Today’s Independent reported on the case of Aderonke Apata, a Nigerian in the UK who is claiming asylum on the grounds of her sexuality. It reports:
‘The Home Secretary’s barrister, Andrew Bird, argued that Ms Apata was “not part of the social group known as lesbians” but had “indulged in same-sex activity”. He continued: “You can’t be a heterosexual one day and a lesbian the next day. Just as you can’t change your race.”’
2015 in case you are wondering.
Yep, it is 2015 and we still have a government department putting on record statements like this.
As if this wasn’t enough Mr Brid is quoted referencing her well documented mental health issues (including post-traumatic stress and an attempted suicide) as saying:
‘if she is suicidal and depressed she is making a jolly good show of it’.
By jolly good god.
This was so ludicrously absurd that I had to double check that this wasn’t a liberal baiting spoof! As far as I can tell it isn’t. These are the actual words of a man paid to represent the Home Office.
Mr Bird’s argument is based on a legal idea that goes something like this…just because an asylum seeker self-identifies as a lesbian, and indeed sleeps with other women, she is not actually a lesbian.
Want to know the logic? Read on…
In short, Mr Bird’s argument is based on the idea that because she has not always self-identified as a lesbian, she has, by ‘coming out’, shown her sexuality is changeable. Which conveniently fits her into some mad legal category which is outside of the ‘particular social group’ definition in the Refugee Convention.
Ever feel like law sits outside of common sense?
Well don’t be so quick to judge. A counter argument sitting much more closely within the humanitarian bounds of sanity was presented in this case (and many before). Our blogging friends over at the Justice Gap summarizes it well:
‘What Mr Bird’s case fails to take into account… is the stream of case law which shows that the real test is whether a characteristic is in the control of the individual to change (and so ‘mutable’) or whether it is a part of themselves that they cannot at this time be expected or able to change (and so ‘immutable’). So for example a child seeking asylum cannot force themselves to be older so they are not at risk on return and likewise a lesbian asylum seeker cannot simply choose to change their sexuality. This is notwithstanding that a child will eventually grow up and that there may have been a time in her past where a lesbian woman had not identified herself as a lesbian.’

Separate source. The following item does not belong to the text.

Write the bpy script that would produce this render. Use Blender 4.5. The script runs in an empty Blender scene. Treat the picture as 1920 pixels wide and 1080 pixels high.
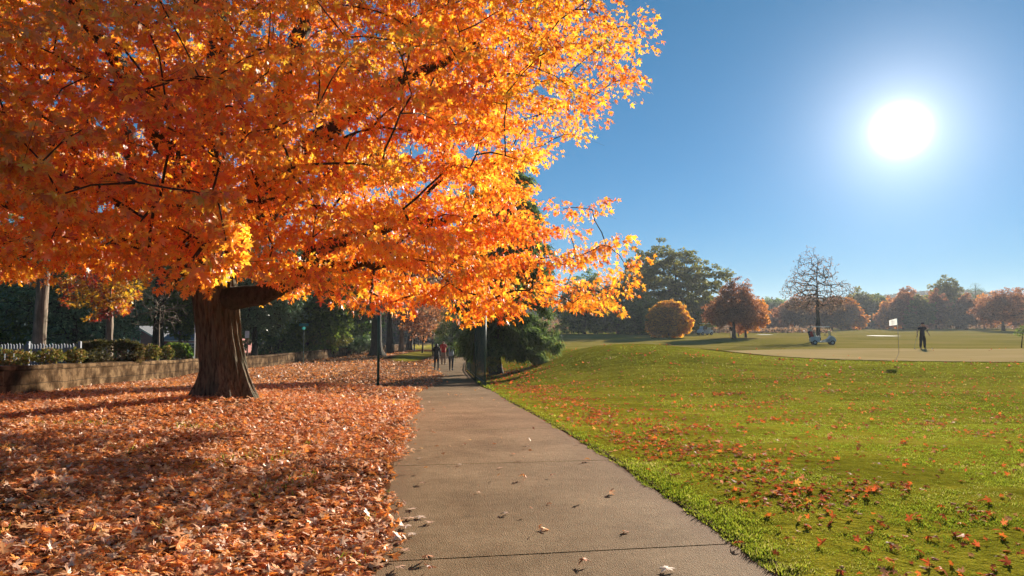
import bpy, bmesh, math, random
import numpy as np
from mathutils import Vector, Matrix
R = math.radians
rng = np.random.default_rng(7)
random.seed(7)
SC = bpy.context.scene
COL = SC.collection
F = 1280.0; PITCH = math.atan(70/1280.0); CAMZ = 1.6
SUN_AZ, SUN_EL = 30.0, 14.1          # degrees right of +Y, above the horizon

# ------------------------------------------------------------------ helpers
def at(px, py, D):
    """point at forward distance D seen at that place of the photograph (used to measure sizes)"""
    u = (px-960)/F; v = (540-py)/F
    c, s = math.cos(PITCH), math.sin(PITCH)
    k = D/(c - s*v)
    return Vector((u*k, D, CAMZ + (s + c*v)*k))

def tag(o, label=None, cat=None, group=None, kind=None):
    if label: o['label'] = label
    if cat: o['category'] = cat
    if group: o['group'] = group
    if kind: o['kind'] = kind
    return o

def thing(name, label, cat, loc=(0, 0, 0), rz=0.0, group=None):
    o = bpy.data.objects.new(name, None); COL.objects.link(o)
    o.location = loc; o.rotation_euler = (0, 0, rz); o.empty_display_size = .2
    return tag(o, label, cat, group)

def link(name, me, mat=None, parent=None):
    o = bpy.data.objects.new(name, me); COL.objects.link(o)
    if mat is not None and len(me.materials) == 0: me.materials.append(mat)
    if parent is not None: o.parent = parent
    return o

def np_mesh(name, V, faces, attrs=None, smooth=False):
    """faces: (n,k) int array or list of such arrays"""
    me = bpy.data.meshes.new(name)
    V = np.asarray(V, dtype=np.float32)
    if not isinstance(faces, list): faces = [faces]
    faces = [np.asarray(f, dtype=np.int32) for f in faces if len(f)]
    me.vertices.add(len(V)); me.vertices.foreach_set('co', V.ravel())
    idx = np.concatenate([f.ravel() for f in faces])
    tot = np.concatenate([np.full(len(f), f.shape[1], dtype=np.int32) for f in faces])
    st = np.concatenate([[0], np.cumsum(tot)[:-1]]).astype(np.int32)
    me.loops.add(len(idx)); me.loops.foreach_set('vertex_index', idx)
    me.polygons.add(len(tot)); me.polygons.foreach_set('loop_start', st)
    me.polygons.foreach_set('use_smooth', np.full(len(tot), smooth, dtype=bool))
    me.update(calc_edges=True)
    if attrs:
        for k, a in attrs.items():
            at_ = me.attributes.new(k, 'FLOAT', 'POINT')
            at_.data.foreach_set('value', np.asarray(a, dtype=np.float32))
    return me

class MB:
    """collects simple solids into one mesh"""
    def __init__(s): s.bm = bmesh.new()
    def box(s, c, d, rot=None, bev=0.0):
        g = bmesh.ops.create_cube(s.bm, size=1.0)['verts']
        M = Matrix.Translation(c) @ (rot.to_4x4() if rot is not None else Matrix.Identity(4)) @ Matrix.Diagonal((d[0], d[1], d[2], 1))
        bmesh.ops.transform(s.bm, matrix=M, verts=g)
        if bev:
            es = {e for v in g for e in v.link_edges}
            bmesh.ops.bevel(s.bm, geom=list(es), offset=bev, segments=2, affect='EDGES', clamp_overlap=True)
        return s
    def cyl(s, a, b, r0, r1=None, n=12):
        a = Vector(a); b = Vector(b); r1 = r0 if r1 is None else r1
        d = b-a; g = bmesh.ops.create_cone(s.bm, cap_ends=True, segments=n, radius1=r0, radius2=r1, depth=d.length)['verts']
        M = Matrix.Translation((a+b)/2) @ d.to_track_quat('Z', 'Y').to_matrix().to_4x4()
        bmesh.ops.transform(s.bm, matrix=M, verts=g); return s
    def tube(s, pts, r, n=8):
        for a, b in zip(pts[:-1], pts[1:]): s.cyl(a, b, r, r, n)
        return s
    def ball(s, c, r, n=12):
        g = bmesh.ops.create_uvsphere(s.bm, u_segments=n, v_segments=n//2+2, radius=1)['verts']
        rr = r if hasattr(r, '__len__') else (r, r, r)
        bmesh.ops.transform(s.bm, matrix=Matrix.Translation(c) @ Matrix.Diagonal((*rr, 1)), verts=g); return s
    def prism(s, poly, axis, lo, hi):
        """poly: 2D outline in the plane perpendicular to axis ('x' -> (y,z), 'y' -> (x,z))"""
        def mk(p, t): return (t, p[0], p[1]) if axis == 'x' else (p[0], t, p[1])
        a = [s.bm.verts.new(mk(p, lo)) for p in poly]; b = [s.bm.verts.new(mk(p, hi)) for p in poly]
        n = len(poly)
        for i in range(n): s.bm.faces.new((a[i], a[(i+1) % n], b[(i+1) % n], b[i]))
        s.bm.faces.new(a[::-1]); s.bm.faces.new(b)
        return s
    def build(s, name, mat, parent=None, smooth=False):
        bmesh.ops.recalc_face_normals(s.bm, faces=s.bm.faces)
        me = bpy.data.meshes.new(name); s.bm.to_mesh(me); s.bm.free()
        if smooth:
            for p in me.polygons: p.use_smooth = True
        return link(name, me, mat, parent)

def vnoise(x, y, seed=0, scale=1.0):
    """2D value noise 0..1, vectorised"""
    x = np.asarray(x, float)/scale + 1000.3; y = np.asarray(y, float)/scale + 1000.7
    xi = np.floor(x).astype(np.int64); yi = np.floor(y).astype(np.int64)
    fx = x-xi; fy = y-yi; fx = fx*fx*(3-2*fx); fy = fy*fy*(3-2*fy)
    def h(a, b):
        n = (a*374761393 + b*668265263 + seed*974634777) & 0x7fffffff
        n = ((n ^ (n >> 13))*1274126177) & 0x7fffffff
        return ((n ^ (n >> 16)) & 0xffff)/65535.0
    return (h(xi, yi)*(1-fx)+h(xi+1, yi)*fx)*(1-fy) + (h(xi, yi+1)*(1-fx)+h(xi+1, yi+1)*fx)*fy

# ------------------------------------------------------------------ materials
def mat_new(name):
    m = bpy.data.materials.new(name); m.use_nodes = True
    nt = m.node_tree; nt.nodes.clear()
    out = nt.nodes.new('ShaderNodeOutputMaterial')
    return m, nt, out
def N(nt, t, **kw):
    n = nt.nodes.new(t)
    for k, v in kw.items():
        if k.startswith('i_'): n.inputs[k[2:].replace('_', ' ')].default_value = v
        else: setattr(n, k, v)
    return n
def ramp(nt, stops, fac=None, interp='LINEAR'):
    n = nt.nodes.new('ShaderNodeValToRGB'); cr = n.color_ramp; cr.interpolation = interp
    while len(cr.elements) < len(stops): cr.elements.new(0.5)
    for e, (p, c) in zip(cr.elements, stops):
        e.position = p; e.color = (c[0], c[1], c[2], 1)
    if fac is not None: nt.links.new(fac, n.inputs[0])
    return n
def math_n(nt, op, a, b=None, clamp=False):
    n = nt.nodes.new('ShaderNodeMath'); n.operation = op; n.use_clamp = clamp
    for i, v in enumerate((a, b)):
        if v is None: continue
        if isinstance(v, (int, float)): n.inputs[i].default_value = v
        else: nt.links.new(v, n.inputs[i])
    return n.outputs[0]
def mixc(nt, fac, a, b, mode='MIX'):
    n = nt.nodes.new('ShaderNodeMix'); n.data_type = 'RGBA'; n.blend_type = mode
    for s, v in ((n.inputs[0], fac), (n.inputs[6], a), (n.inputs[7], b)):
        if isinstance(v, (int, float)): s.default_value = v
        elif isinstance(v, tuple): s.default_value = (*v, 1) if len(v) == 3 else v
        else: nt.links.new(v, s)
    return n.outputs[2]
def noise(nt, scale, detail=4, rough=.55, vec=None, dim='3D'):
    n = N(nt, 'ShaderNodeTexNoise'); n.noise_dimensions = dim
    n.inputs['Scale'].default_value = scale; n.inputs['Detail'].default_value = detail; n.inputs['Roughness'].default_value = rough
    if vec is not None: nt.links.new(vec, n.inputs['Vector'])
    return n
def objco(nt, scale=None):
    tc = N(nt, 'ShaderNodeTexCoord')
    if scale is None: return tc.outputs['Object']
    m = N(nt, 'ShaderNodeMapping'); m.inputs['Scale'].default_value = scale
    nt.links.new(tc.outputs['Object'], m.inputs[0]); return m.outputs[0]
def attr(nt, name):
    return N(nt, 'ShaderNodeAttribute', attribute_name=name).outputs['Fac']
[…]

The stakes in this game of pedantic legal back and forth are high however. Homosexuality is punishable by up to 14 years in prison in Nigeria (thanks to recent laws) and there has been a spike in violence against gay people within the country (related to international pressure?).
There are very real human consequences to this decision.
The judge is yet to make a final call – Hynd’s Blog waits with a virtual weight in its stomach for the verdict.